Jauh-jauh Soekesi dan ketiga buah
hatinya menyusul dari Jember ke Blitar dengan harapan agar lebih dekat dengan
suaminya. Tapi kebahagiaan itu tak
berlangsung lama. Baru sekitar 1,5 bulan dekat dengan suami, ada gejolak
politik sehingga harus berpisah lagi.
“Kami sangat sedih tapi bagaimana lagi, semua ini demi negara.” Katanya.
Sekitar 2 minggu kemudian, Soebandi
dari lokasi gerilya di Kepanjen, Malang, sempat berkirim surat melalui kurir.
“Tolong rawat anak-anak dengan baik, kalau Tuhan berkendak kita pasti akan
bertemu lagi,” salah satu kalimat dalam surat Soebandi yang sekaligus menjadi
surat terakhirnya.
Setelah itu, Soekesi tak pernah lagi
mendapat kabar tentang suminya sampai akhirnya Soekesi kembali ke tempatnya
semula di Jember. Setahun lamanya ia tidak mendapat kabar, baru pada 23 Maret
1950, setelah Belanda hengkang dari Indonesia datanglah Kapten dr. Soegeng,
teman Soebandi.
Dokter Soegeng mengabarkan bahwa
sebenarnya suaminya sudah meninggal sejak setahun sebelumnya. Kedatangannya itu
sekaligus mengabarkan bahwa jasad suaminya sudah diketemukan di Desa Karang
Kedawung. “Kepergian Bapak itu merupakan pukulan batin yang sangat hebat.
Karena kecintaan Ibu pada Bapak sangat besar, sampai tutup usia di usia 78
tahun Ibu memutuskan tidak mau menikah,” kata dr. Widorini, putri bungsu
Soebandi.
Dalam buku hariannya, Soekesi juga
menulis bahwa untuk menemukan jasad suaminya tidaklah mudah, mengingat saat itu
korban banyak berjatuhan di berbagai tempat. Sebelum dr. Soegeng, temannya yang
lain yakni dr. Mahzar, juga mencari bahkan sudah melakukan penggalian kubur
tetapi tidak berhasil.
Dokter Soegeng berhasil
mengidentifikasi, dari gigi Soebandi yang agak gupil, serta di saku jaketnya juga
diketemukan peralatan suntik, serta jam tangan yang dikenakan. Jam tangan
tersebut saat ini disimpan di museum Brawijaya, Malang.

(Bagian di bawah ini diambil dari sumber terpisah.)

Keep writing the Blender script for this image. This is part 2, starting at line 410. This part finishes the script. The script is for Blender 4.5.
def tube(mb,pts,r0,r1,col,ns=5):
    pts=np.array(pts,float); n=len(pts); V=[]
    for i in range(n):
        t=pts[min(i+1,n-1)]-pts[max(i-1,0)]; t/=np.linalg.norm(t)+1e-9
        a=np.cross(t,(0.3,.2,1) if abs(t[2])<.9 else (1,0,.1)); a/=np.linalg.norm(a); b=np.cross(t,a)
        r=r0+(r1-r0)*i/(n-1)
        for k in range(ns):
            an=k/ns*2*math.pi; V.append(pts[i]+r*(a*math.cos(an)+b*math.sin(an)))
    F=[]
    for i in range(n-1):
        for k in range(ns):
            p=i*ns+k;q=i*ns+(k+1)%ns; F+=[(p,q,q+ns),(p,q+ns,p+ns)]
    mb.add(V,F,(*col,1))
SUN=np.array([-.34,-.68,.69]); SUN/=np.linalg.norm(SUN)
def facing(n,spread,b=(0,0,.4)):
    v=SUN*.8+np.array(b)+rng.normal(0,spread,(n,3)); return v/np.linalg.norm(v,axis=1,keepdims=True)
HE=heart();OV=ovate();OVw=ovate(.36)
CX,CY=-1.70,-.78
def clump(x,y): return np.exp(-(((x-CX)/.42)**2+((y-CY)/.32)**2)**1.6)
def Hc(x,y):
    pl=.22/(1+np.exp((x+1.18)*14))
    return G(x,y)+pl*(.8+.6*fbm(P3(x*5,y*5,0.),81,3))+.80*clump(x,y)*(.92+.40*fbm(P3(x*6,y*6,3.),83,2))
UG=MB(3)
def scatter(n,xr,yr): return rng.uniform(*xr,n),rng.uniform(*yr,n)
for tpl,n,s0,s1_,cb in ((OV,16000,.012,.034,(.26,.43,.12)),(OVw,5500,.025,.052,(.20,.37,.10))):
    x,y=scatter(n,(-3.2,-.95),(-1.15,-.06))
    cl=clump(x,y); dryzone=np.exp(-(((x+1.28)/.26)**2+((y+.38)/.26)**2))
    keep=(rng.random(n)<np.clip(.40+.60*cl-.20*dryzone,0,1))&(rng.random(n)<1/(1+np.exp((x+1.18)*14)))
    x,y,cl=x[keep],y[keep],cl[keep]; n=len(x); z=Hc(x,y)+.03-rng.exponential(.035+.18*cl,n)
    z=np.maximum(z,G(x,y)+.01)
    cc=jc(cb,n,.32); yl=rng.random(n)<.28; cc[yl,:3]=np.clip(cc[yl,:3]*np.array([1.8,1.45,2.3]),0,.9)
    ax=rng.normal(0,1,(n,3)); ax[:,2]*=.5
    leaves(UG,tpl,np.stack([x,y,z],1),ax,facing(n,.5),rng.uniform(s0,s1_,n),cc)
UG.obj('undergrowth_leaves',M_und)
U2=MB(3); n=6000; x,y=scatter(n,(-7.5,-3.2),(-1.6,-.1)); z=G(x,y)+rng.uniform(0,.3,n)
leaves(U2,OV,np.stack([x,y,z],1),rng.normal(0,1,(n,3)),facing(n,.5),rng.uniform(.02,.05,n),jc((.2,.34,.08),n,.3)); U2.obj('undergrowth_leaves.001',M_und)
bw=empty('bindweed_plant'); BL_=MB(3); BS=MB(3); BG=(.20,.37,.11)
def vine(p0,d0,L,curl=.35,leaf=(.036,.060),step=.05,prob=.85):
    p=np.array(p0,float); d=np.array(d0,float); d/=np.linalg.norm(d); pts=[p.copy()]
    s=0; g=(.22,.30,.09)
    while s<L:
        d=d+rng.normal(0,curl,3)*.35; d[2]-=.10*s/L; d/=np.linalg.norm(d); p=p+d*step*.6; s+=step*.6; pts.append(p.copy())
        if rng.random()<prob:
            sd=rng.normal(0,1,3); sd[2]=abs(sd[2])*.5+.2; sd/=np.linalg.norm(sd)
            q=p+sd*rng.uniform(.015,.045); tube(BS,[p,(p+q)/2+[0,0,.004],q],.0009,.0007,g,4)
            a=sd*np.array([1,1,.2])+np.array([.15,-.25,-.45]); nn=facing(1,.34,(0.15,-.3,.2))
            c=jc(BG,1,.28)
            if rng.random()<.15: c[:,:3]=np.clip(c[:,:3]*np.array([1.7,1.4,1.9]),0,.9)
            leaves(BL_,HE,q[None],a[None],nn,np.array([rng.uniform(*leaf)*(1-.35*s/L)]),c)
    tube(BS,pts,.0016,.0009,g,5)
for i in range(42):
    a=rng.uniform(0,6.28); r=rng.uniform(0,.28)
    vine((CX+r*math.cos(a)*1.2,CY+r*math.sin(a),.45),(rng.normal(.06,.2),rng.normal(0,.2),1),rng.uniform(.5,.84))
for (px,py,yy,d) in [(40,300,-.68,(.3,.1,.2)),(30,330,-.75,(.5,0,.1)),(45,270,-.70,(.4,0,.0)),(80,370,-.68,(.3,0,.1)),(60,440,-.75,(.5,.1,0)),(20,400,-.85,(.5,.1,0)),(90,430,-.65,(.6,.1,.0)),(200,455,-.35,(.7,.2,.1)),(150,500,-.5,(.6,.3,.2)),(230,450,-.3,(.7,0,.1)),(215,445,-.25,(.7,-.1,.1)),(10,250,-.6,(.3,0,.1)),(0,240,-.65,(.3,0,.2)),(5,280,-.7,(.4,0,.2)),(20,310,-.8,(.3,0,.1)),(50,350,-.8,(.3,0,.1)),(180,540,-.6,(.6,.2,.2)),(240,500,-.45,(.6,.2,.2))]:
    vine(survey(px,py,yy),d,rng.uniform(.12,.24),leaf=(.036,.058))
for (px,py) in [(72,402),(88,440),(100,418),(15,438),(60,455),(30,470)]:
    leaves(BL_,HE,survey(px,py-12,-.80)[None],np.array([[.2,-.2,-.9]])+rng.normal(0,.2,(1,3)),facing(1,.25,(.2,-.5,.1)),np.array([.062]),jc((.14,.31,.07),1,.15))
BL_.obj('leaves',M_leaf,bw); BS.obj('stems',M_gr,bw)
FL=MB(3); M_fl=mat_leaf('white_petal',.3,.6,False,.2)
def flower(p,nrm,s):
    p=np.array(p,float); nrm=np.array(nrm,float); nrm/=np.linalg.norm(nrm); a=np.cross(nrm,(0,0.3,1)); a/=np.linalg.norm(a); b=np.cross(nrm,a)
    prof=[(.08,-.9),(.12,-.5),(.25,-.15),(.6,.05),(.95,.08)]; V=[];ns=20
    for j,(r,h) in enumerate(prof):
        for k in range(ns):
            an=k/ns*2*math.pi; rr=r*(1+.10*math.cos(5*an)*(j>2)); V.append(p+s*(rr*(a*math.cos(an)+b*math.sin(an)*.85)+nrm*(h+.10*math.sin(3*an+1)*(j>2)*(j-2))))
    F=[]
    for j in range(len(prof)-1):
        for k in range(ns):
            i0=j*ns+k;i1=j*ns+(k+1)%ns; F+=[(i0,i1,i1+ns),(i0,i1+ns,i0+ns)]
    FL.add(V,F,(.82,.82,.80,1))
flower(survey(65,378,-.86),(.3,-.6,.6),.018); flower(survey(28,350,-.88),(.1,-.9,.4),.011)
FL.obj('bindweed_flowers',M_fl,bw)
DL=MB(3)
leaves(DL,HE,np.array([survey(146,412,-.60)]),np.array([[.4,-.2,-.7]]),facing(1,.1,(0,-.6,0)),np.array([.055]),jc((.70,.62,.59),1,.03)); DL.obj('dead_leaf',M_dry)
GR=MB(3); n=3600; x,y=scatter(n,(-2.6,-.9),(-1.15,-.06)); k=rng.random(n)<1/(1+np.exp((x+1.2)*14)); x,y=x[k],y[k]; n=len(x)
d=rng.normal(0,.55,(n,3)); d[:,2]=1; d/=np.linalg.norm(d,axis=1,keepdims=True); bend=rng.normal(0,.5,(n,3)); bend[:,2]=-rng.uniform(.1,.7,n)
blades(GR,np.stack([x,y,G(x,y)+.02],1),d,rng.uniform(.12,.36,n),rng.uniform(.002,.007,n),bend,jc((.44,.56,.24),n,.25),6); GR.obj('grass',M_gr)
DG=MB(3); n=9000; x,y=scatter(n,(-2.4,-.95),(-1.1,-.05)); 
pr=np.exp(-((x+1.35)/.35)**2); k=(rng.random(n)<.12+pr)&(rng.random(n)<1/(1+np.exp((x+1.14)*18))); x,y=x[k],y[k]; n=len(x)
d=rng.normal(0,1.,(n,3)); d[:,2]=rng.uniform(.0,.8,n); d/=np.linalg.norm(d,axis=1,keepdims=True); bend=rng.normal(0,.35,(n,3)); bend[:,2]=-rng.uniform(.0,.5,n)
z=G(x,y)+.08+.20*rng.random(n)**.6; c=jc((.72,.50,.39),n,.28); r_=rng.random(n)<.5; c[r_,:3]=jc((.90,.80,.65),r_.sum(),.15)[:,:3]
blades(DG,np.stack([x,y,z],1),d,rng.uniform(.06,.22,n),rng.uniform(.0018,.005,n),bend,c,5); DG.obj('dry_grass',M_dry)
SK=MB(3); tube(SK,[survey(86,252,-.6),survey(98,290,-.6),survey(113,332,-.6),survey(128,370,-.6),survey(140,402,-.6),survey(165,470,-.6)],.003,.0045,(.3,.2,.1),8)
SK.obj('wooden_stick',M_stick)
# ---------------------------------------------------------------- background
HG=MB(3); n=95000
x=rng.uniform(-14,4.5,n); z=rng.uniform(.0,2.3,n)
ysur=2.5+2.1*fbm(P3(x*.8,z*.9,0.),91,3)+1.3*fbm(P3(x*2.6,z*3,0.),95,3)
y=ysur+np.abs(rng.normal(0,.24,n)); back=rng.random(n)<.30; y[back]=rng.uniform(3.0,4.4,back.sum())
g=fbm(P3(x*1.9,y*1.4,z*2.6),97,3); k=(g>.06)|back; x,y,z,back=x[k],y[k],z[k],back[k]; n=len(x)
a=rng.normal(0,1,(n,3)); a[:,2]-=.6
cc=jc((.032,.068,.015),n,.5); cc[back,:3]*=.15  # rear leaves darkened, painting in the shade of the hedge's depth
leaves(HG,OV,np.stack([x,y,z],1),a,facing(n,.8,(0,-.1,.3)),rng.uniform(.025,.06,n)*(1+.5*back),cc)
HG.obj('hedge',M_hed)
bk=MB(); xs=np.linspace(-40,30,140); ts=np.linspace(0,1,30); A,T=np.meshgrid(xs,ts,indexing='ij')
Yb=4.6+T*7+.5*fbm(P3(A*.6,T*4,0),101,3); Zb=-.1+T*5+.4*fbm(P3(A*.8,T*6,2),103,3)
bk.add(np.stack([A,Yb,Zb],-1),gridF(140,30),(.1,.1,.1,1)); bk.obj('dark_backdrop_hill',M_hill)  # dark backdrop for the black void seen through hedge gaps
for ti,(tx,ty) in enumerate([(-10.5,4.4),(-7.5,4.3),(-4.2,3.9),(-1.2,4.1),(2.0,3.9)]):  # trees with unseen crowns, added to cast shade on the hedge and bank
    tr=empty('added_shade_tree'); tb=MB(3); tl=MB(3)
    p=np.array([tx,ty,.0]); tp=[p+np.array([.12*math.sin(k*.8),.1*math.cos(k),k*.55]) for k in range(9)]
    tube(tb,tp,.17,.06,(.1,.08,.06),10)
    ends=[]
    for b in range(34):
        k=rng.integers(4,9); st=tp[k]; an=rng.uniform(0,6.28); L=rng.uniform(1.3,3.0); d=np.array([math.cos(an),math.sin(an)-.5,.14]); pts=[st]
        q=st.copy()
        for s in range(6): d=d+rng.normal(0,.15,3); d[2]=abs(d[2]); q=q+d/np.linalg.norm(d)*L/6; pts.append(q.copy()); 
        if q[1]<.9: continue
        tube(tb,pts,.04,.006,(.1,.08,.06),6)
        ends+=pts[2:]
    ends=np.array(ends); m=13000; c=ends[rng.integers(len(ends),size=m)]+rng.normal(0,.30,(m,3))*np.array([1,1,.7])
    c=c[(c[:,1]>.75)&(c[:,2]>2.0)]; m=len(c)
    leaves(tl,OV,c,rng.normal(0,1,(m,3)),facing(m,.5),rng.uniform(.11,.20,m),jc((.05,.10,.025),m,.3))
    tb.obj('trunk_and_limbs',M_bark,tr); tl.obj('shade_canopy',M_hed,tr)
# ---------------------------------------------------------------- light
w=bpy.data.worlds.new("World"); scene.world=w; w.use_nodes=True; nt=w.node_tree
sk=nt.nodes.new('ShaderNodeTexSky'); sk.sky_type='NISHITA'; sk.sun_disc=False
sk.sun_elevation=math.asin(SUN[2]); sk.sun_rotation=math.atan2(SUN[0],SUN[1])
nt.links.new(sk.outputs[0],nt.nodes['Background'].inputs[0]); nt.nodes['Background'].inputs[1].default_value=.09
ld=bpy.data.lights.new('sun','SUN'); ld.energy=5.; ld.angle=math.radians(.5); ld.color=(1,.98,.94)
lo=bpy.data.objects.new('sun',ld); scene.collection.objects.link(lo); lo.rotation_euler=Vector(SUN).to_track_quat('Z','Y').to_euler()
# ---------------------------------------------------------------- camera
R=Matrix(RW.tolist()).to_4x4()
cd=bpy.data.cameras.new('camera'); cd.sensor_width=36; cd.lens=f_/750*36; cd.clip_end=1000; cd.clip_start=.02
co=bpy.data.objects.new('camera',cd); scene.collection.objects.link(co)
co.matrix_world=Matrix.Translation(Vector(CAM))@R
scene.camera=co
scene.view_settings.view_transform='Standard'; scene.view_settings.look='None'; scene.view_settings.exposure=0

Kenangan pahit Srinem dan keluarganya mencuat
kembali. Begitu pihak pemerintah berhasil menemukan jejak, maka Arsiman yang
diminta oleh pihak keamanan untuk menggali kubur untuk mengngkat jasad
Soebandi. “Waktu penggalian itu saya juga melihat dari dekat. Saya ingat persis, jasadnya Pak Bandi masih
utuh. Dari dalam kantong yang dikeluarkan masih tersimpan perlatan suntik serta
jam tangannya masih melekat di pergelangan tangan,” kisah Srinem.
Setelah
itu, beberapa tahun kemudian lokasi yang menjadi tempat pertempuran itu
didirikan tugu hingga saat ini. “Meski hanya bertemu beberapa jam, tetapi ingatan
saya pada Pak Bandi tak bisa terhapus. Kisah Pak Bandi sangat membekas,” ujar Srinem. (Gandhi Wasono M.)